There seems to be an issue using ccache in combination with the openwrt patched gcc.

Found the issue while investigating the following compilation issue:

---
openwrt/staging_dir/toolchain-mips_gcc-4.6-linaro_uClibc-0.9.33.2/lib/gcc/mips-openwrt-linux-uclibc/4.6.3/../../../../mips-openwrt-linux-uclibc/bin/ld: .libs/libxt_ACCOUNT_cl.o: relocation R_MIPS_26 against `memset' can not be used when making a shared object; recompile with -fPIC
libs/libxt_ACCOUNT_cl.o: could not read symbols: Bad value
collect2: ld returned 1 exit status
make[8]: *** [libxt_ACCOUNT_cl.la] Error 1
---


This only happened sometimes and only on certain machines. Closer look showed that libtool wasn't actually adding -fPIC. This was caused by the autoconf check for the PIC flag sometimes failing on my machine:

  checking for ccache_cc option to produce PIC... -fPIC -DPIC
  checking if ccache_cc PIC flag -fPIC -DPIC works... no

Doing a 'clean prepare compile' of the package sometimes fixed it.

The problem is that the autoconf test is doing a compilation with -fPIC then compares the stdout of the compiler to a 'normal' compilation. The results have to be equal to pass the test, in my setup, this wasn't always the case.

The reason was that the compilation output for that step sometimes gave a warning:

  warning: someone does not honour COPTS correctly, passed 2 times

This warning comes from the 910-mbsd_multi.patch patch to gcc, which verifies that -fhonour-copts is on the compilation line and that it is only present once. The patch also uses an environment variable called GCC_HONOUR_COPTS which indicates what has to happen if the option isn't present or is specified more than once. (possible values 0, 1, 2 and 's' for silent)

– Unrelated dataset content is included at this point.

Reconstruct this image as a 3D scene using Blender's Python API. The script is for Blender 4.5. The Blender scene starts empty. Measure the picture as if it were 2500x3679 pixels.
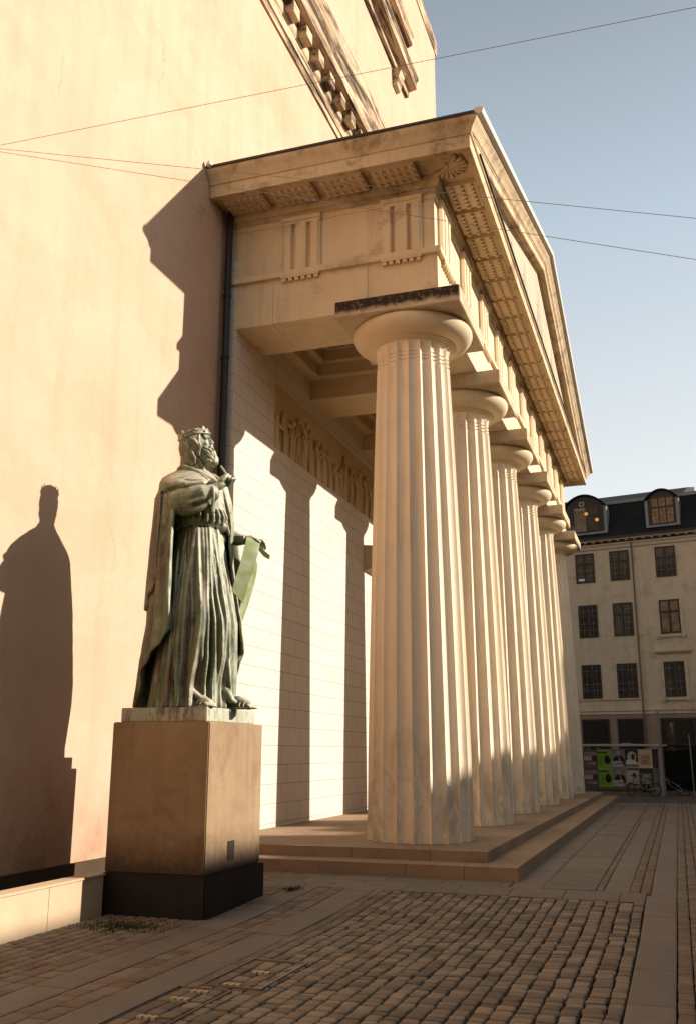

The problem that was occuring on my setup was that -fhonour-copts had been specified more than once for an autoconf check and that this result was cached by ccache.

All subsequent compilations for the same autoconf conftest.c file, returned the result from the compiler cache as for ccache the same inputs where used for the compilation. The problem here is that ccache has no knowledge that the environment variable GCC_HONOUR_COPTS influences the stdout from gcc and since the stdout is of importance to autoconf, it was causing the PIC config test to fail due to a prior cached compilation result.

To verify my finding, I tried compilation without ccache, which worked and then tried patching ccache to also track GCC_HONOUR_COPTS, which also produced the correct result:

--- ccache-3.1.7/ccache.c       2012-01-08 15:40:55.000000000 +0100
+++ ccache-3.1.7-patched/ccache.c 2015-07-14 09:56:02.037675777 +0200
@@ -965,6 +965,7 @@ calculate_object_hash(struct args *args,
                       "CPLUS_INCLUDE_PATH",
                       "OBJC_INCLUDE_PATH",
                       "OBJCPLUS_INCLUDE_PATH", /* clang */
+                        "GCC_HONOUR_COPTS",
                       NULL
               };
               for (p = envvars; *p != NULL ; ++p) {

With this patch, ccache will also add the GCC_HONOUR_COPTS setting to the hash of the compilation command and will consider 2 compilations with a different GCC_HONOUR_COPTS to actually be 2 different compilations.


However, this doesn't completely fix the problem as it appears that the tools/ccache/Makefile will only be compiled if ccache isn't already present on the host system, so probably the proper way to fix this is to just unconditionally compile ccache too if it is selected by the build system and then add the above ccache patch to the package.